The Curious Connection Between Food and Cults
THIS ARTICLE IS ADAPTED FROM THE OCTOBER 21, 2022, EDITION OF GASTRO OBSCURA’S FAVORITE THINGS NEWSLETTER. YOU CAN SIGN UP HERE.
Food historian Sarah Lohman’s interest in food and cults began with a beautiful set of silverware. After spotting the case of cutlery at a thrift store in Vermont, she wondered who made them and turned the box over. The back held one word: Oneida.
“I found out that Oneida was a 19th-century cult that, among other things, made flatware to make money for their free-love cult,” Lohman says. “And that sent me down the rabbit hole, because it was from that moment onward that I realized that there are often a lot of connections between food and cults.”
When it comes to the role of food and drink in cults, most people immediately think of the tragic mass poisoning at Jonestown in 1978. But diets within fringe communities can be a more complex mingling of good and sinister intentions.
On the positive side, many late 19th-century cults were founded on agrarian principles that promoted vegetarianism and eschewed animal cruelty.

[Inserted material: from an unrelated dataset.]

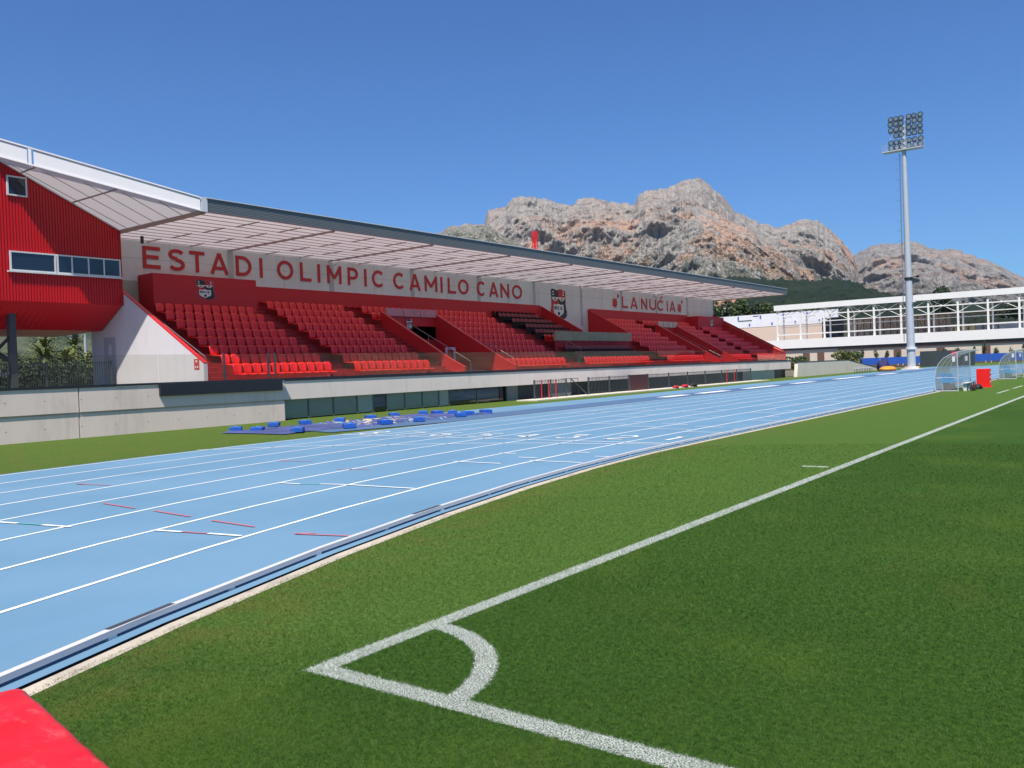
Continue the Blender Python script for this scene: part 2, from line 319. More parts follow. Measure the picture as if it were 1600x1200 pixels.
for k, y0, mi in [(0, 8.6, 0), (1, 8.1, 0), (0, 14.5, 0), (1, 15.2, 0), (2, 15.9, 0), (3, 16.6, 0), (0, 18.2, 0), (2, 18.9, 0), (4, 19.6, 0), (1, 21.4, 0), (3, 22, 0), (5, 22.7, 0), (0, 23.5, 0), (6, 21.1, 0), (2, 25.5, 0), (7, 24.8, 0), (4, 26.7, 0), (1, 27.5, 0), (0, 29, 0), (3, 31, 0), (2, 34, 0), (5, 35, 0), (0, 33, 0), (1, 37, 0), (0, 40, 0), (4, 42, 0), (2, 45, 0)]:
    seg(lx(k)-.1, y0, lx(k+1)+.1, y0+.03, .05, mi)
    seg(lx(k)-.02, y0+.9, lx(k)-.4, y0+.9, .05); seg(lx(k+1)+.02, y0+1.4, lx(k+1)+.4, y0+1.4, .05, 2 if k == 2 else 0)
for y0, n in [(33, 2.5), (37, 3.5), (43, 5), (51, 4), (60, 7), (72, 6)]: mb.box(-14.9, -14.3, y0, y0+n, .010, .012)
# numerals 1..8 in lane centres, stroke digits
DG = {1: [[(.3, .8), (.5, 1), (.5, 0)]], 2: [[(.1, .8), (.3, 1), (.7, 1), (.9, .8), (.9, .62), (.1, 0), (.95, 0)]], 3: [[(.1, 1), (.9, 1), (.45, .6), (.9, .4), (.9, .15), (.7, 0), (.3, 0), (.1, .12)]], 4: [[(.7, 0), (.7, 1), (.05, .3), (.95, .3)]],
      5: [[(.9, 1), (.2, 1), (.15, .55), (.7, .6), (.9, .4), (.9, .15), (.7, 0), (.15, 0)]], 6: [[(.8, 1), (.3, .8), (.1, .4), (.1, .15), (.3, 0), (.7, 0), (.9, .15), (.9, .4), (.7, .55), (.15, .45)]], 7: [[(.05, 1), (.95, 1), (.35, 0)]],
      8: [[(.5, .55), (.15, .7), (.15, .88), (.35, 1), (.65, 1), (.85, .88), (.85, .7), (.5, .55), (.1, .35), (.1, .12), (.3, 0), (.7, 0), (.9, .12), (.9, .35), (.5, .55)]]}
for n in range(1, 9):
    cx0 = lx(n-.5); w_, h_ = .5, .85
    for st in DG[n]:
        for a, bb in zip(st, st[1:]): seg(cx0-w_/2+a[0]*w_, 12.55+a[1]*h_, cx0-w_/2+bb[0]*w_, 12.55+bb[1]*h_, .09)
M_line = mat('line_paint', (.82, .83, .82), .6, var=.05, vs=3, stain=.1); M_lred = mat('line_red', (.52, .16, .19), .6); M_lgreen = mat('line_green', (.10, .42, .40), .6)
struct(mb.build('lane_markings', [M_line, M_lred, M_lgreen]))
# rail
t = thing('kerb_rail', 'low white aluminium rail on feet curving along the inner edge of the blue track', 'track rail', (-6, 3, 0))
mb = MB(); ring(mb, -.008, .042, .056); ring(mb, -.008, -.008, .020, .056); ring(mb, .042, .042, .056, .020); mb.build('rail_tube', M_wmetal, t)
mb = MB(); ring(mb, -.006, .040, .0195); mb.build('rail_underside', M_alu, t)
p0 = stad(.018, 200, 150); acc = 0; last = None; n = 0
Ls = []
for i in range(len(p0)):
    a = Vector(p0[i]); 
    if last is not None: acc += (a-last).length
    last = a
    if acc >= 1.0:
        acc = 0
        if a.x < 12 and a.y < 75: Ls.append((a, (Vector(p0[(i+1) % len(p0)])-a).normalized()))
for a, dv in Ls[-88:]:
    nv = Vector((-dv.y, dv.x)); mb = MB(); q = [a-dv*.035-nv*.038, a+dv*.035-nv*.038, a+dv*.035+nv*.03, a-dv*.035+nv*.03]
    mb.prism([(v.x, v.y, .0) for v in q], (0, 0, .030)); mb.build('rail_foot', M_alu, t)
for i in range(3, len(p0)-1):
    a, bb = Vector(p0[i]), Vector(p0[i+1])
    if a.y < 6 and a.x < 6 and (i*7919) % 7 == 0:
        mb = MB(); mb.quad((a.x-.02, a.y-.02, .0585), (a.x+.02, a.y, .0585), (bb.x+.02, bb.y, .0585), (bb.x-.02, bb.y-.02, .0585)); mb.build('rail_tape', M_dark, t)

# ------------------------------------------------------------------ mountains
def ridge(name, prof, D0, front, seed, m, nu, nv, rough, back=.5, base=-2, gexp=.85, relief=1., hf=1.):
    A = np.radians([p[0] for p in prof]); E = np.array([p[1] for p in prof]); a = np.linspace(A[0], A[-1], nu); e = np.interp(a, A, E)
    jit = (fbm(a*150, a*0+seed, a*0, 5, seed, True, .6)*.0020+fbm(a*500, a*0+seed, a*0, 3, seed+7)*.0010)*hf; e = e+jit
    v = np.concatenate([np.linspace(0, 1, nv), 1+np.linspace(.03, 1, 14)*1.0])
    U, Vv = np.meshgrid(a, v, indexing='xy'); Eh = np.interp(U, a, e)
    kk = np.exp(-.5*(np.linspace(-3, 3, 2*int(nu*.045)+1))**2); kk /= kk.sum(); es = np.convolve(np.pad(e, len(kk)//2, mode='edge'), kk, 'valid')
    Es = np.interp(U, a, es); wv = np.clip((Vv-.55)/.45, 0, 1)**1.6; Eh = np.minimum(Es, Eh*1.12)*(1-wv)+Eh*wv
    Dr = D0*(1+.10*np.sin(U*9+seed)); Hh = Eh*Dr
    vf = np.clip(Vv, 0, 1); dist = Dr*(front+(1-front)*vf); dist = np.where(Vv > 1, Dr*(1+back*(Vv-1)), dist)
    z = Hh*np.where(Vv <= 1, vf**gexp, 1-(Vv-1)*1.05)
    X = dist*np.sin(U); Y = dist*np.cos(U)
    s = 1/(D0*.055); win = np.sin(np.pi*np.clip(vf, 0, 1)**.8)**.6*(Vv <= 1)
    n1 = fbm(X*s, Y*s*.8, z*s*.7, 7, seed, True, .55); n2 = fbm(X*s*3.2, Y*s*3.2, z*s*2, 5, seed+40); n3 = fbm(X*s*.5, Y*s*.5, z*s*.2, 3, seed+80)
    n5 = fbm(U*95, z*s*.16, z*0, 5, seed+60, True, .6)
    push = (n5*.25+n1*.62+n2*.40+n3*.55)*D0*.040*relief*win
    X -= np.sin(U)*push; Y -= np.cos(U)*push; n7 = fbm(X*s*9, Y*s*9, z*s*7, 4, seed+90, True, .6); z = z+(n1*.5+n2*.5+n7*.35)*Hh.max()*.034*rough*win
    z = np.where(Vv > 1, z+n2*Hh.max()*.01, z)+CAM.z*np.clip(vf, 0, 1); X = X+CAM.x; Y = Y+CAM.y
    z = np.where(Vv == 0, base, z)
    Vx = np.stack([X, Y, z], -1).reshape(-1, 3); R_, Cn = U.shape
    i = np.arange(R_-1)[:, None]*Cn+np.arange(Cn-1)[None]; F = np.stack([i, i+1, i+Cn+1, i+Cn], -1).reshape(-1, 4)
    return struct(npmesh(name, Vx, F, m))
def rockmat(name, s, base, dark, orange, veg, vegz, zt, orange_amt=.5, haze=0.):
    m, g, b = newmat(name); P = g.pos(); x, y, z = g.sep(P)
    n1 = g.noise(P, .020*s, 8., .68); n2 = g.noise(g.scalev(P, (1, 1, .55)), .055*s, 6., .72); n3 = g.noise(g.scalev(P, (1, 1, .8)), .0058*s, 5., .6); n4 = g.noise(P, .16*s, 4., .7)
    c = g.mix(g.ramp(n2, .38, .60), dark, base); n6 = g.noise(g.scalev(P, (.6, .6, 2.4)), .035*s, 4., .6)
    om = g.math('MULTIPLY', g.ramp(g.math('ADD', n3, g.math('MULTIPLY', n1, .75)), .84, .95), g.ramp(z, zt*.72, zt*.95, 1., .15)); c = g.mix(g.math('MULTIPLY', om, orange_amt), c, orange); c = g.mix(g.math('MULTIPLY', g.math('MULTIPLY', g.ramp(n6, .56, .62), g.ramp(om, .02, .3)), .75), c, (.10, .07, .065))  # dark bands within the orange paint the shade under rock overhangs
    # bushes in the cracks, thicker on the lower slopes
    hgt = g.ramp(z, zt*.15, zt*.9, .17, 0.)
    vm = g.ramp(g.math('ADD', g.math('ADD', g.math('MULTIPLY', n4, .75), g.math('MULTIPLY', n1, .45)), hgt), vegz, vegz+.09)
    c = g.mix(g.math('MULTIPLY', vm, .85), c, veg); g.l.new(c, b.inputs['Base Color']); b.inputs['Roughness'].default_value = .95; b.inputs['Specular IOR Level'].default_value = .1
    bn = g.node('ShaderNodeBump'); bn.inputs['Strength'].default_value = .9; bn.inputs['Distance'].default_value = 16./s
    g.l.new(g.math('ADD', n1, g.math('MULTIPLY', n2, .6)), bn.inputs['Height']); g.l.new(bn.outputs[0], b.inputs['Normal']); return m
S1 = [(-52, .10), (-46, .125), (-43.04, 0.147), (-41.07, 0.161), (-40.47, 0.168), (-39.2, 0.1704), (-38.05, 0.1705), (-37.81, 0.1851), (-37.25, 0.1877), (-36.61, 0.188), (-36.17, 0.1973), (-35.65, 0.2006), (-34.89, 0.1993), (-34.05, 0.1965), (-33.22, 0.1899), (-32.26, 0.1861), (-31.74, 0.1937), (-30.89, 0.1951), (-29.86, 0.1896), (-28.82, 0.1855), (-28.12, 0.184), (-27.85, 0.1939), (-27.34, 0.1984), (-26.1, 0.1997), (-25.48, 0.2025), (-24.95, 0.2068), (-23.85, 0.2081), (-23.34, 0.2016), (-23.07, 0.1933), (-22.56, 0.1875), (-22.11, 0.1761), (-21.8, 0.1685), (-21.14, 0.1619), (-20.18, 0.1519), (-19.22, 0.1463), (-18.44, 0.1479), (-17.86, 0.1526), (-17.29, 0.1524), (-16.73, 0.1487), (-16.01, 0.1371), (-15.36, 0.1237), (-14.87, 0.1119), (-14.54, 0.0916), (-14.27, 0.0741), (-13.9, .05)]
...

But when wielded with malice by cult leaders in the 20th and 21st centuries, food became a tool of manipulation and control.
Lohman, who’s teaching a course on this topic tomorrow, talked to us about the fascinating role that food has played in American cults, from a failed agrarian utopia founded by Louisa May Alcott’s father to forced calorie-counting within NXIVM.
Fruitlands
Before she wrote Little Women, a young Louisa May Alcott spent some time in a Transcendentalist vegetarian cult. Known as Fruitlands, the Massachusetts community was cofounded by her father, a teacher and philosopher, in the 1840s.
The community was founded on the principles of Transcendentalism, a philosophy that saw the divine good in nature and humanity. At Fruitlands, that meant a simple, agrarian society that didn’t use animal labor and stressed a vegetarian diet.
“There was definitely this body purification idea,” says Lohman. “And the return to simple living, which I think is also still a theme in humanity today.”
Unfortunately, there was one problem. “He and the other followers were already so urbanized, they didn’t know how to plant an orchard,” Lohman says.
With a lack of farming skills and no animal labor to speed the work along, the community struggled to feed itself and disbanded after seven months.
The Source Family
Sometimes food emerges as an important source of income for a cult. Long before Beyond Meat burgers appeared on grocery-store shelves and plant-based menus earned Michelin stars, a small Los Angeles restaurant carved out a space for raw, organic, and vegetarian cuisine.
In the 1960s and ’70s, locals seeking healthy, natural food headed to the Source Family restaurant. The Sunset Strip space was run by the followers of “Father Yod,” a former marine turned spiritualist leader.The menu of organic salads, soups, and fresh juices revolved around the “dietary wisdom” that Yod (whose real name was Jim Baker) “found in the teachings of Jesus Christ as revealed through the Essene Gospels of Peace.”
The restaurant was a success, attracting the likes of John Lennon, Warren Beatty, and Steve McQueen. But it closed in 1974 when Yod relocated the group to Hawai’i. “Eventually it closed down because the cult leader was more focused on having many wives than what they were doing,” Lohman says. Many of Yod’s wives were also teenagers.
The group dispersed after Yod died in a hang-gliding accident in 1975.
NXIVM
Some cults use food as a way of controlling their members. This was the case with NXIVM, a pyramid scheme and personality cult founded by Keith Raniere in the early 2000s.
Former members of NXIVM who considered themselves sex slaves to Raniere testified that forced starvation played a role in breaking them down. India Oxenberg, who details her experience in the documentary Seduced, was limited to a 500 to 800 calories each day.
“In order to evoke control, he was taking very young women, many of whom were involved in acting and who were already feeling the pressure of looking a certain weight, and having them calorie-count and starve themselves to a point that made them completely malleable,” Lohman says. “And then that puts people into a very manipulative state where it’s easy to coerce them.”
Raniere is currently serving a 120-year prison sentence for crimes including child sex trafficking and conspiracy to commit forced labor.
A Final Word
If, like me, you come away from some cult stories with a sense of dread and sadness, you’re not alone. In the worst cases, cult leaders prey upon vulnerable populations in search of community and meaning.
I think what disturbs me the most about stories such as Jonestown and NXIVM is that their leaders warped food’s most important roles: gathering people and nourishing life.
For better or worse, cults reveal the incredible power of food. When wielded carefully, food can fund and fuel a community, but in the wrong hands, a diet can be a very dangerous thing.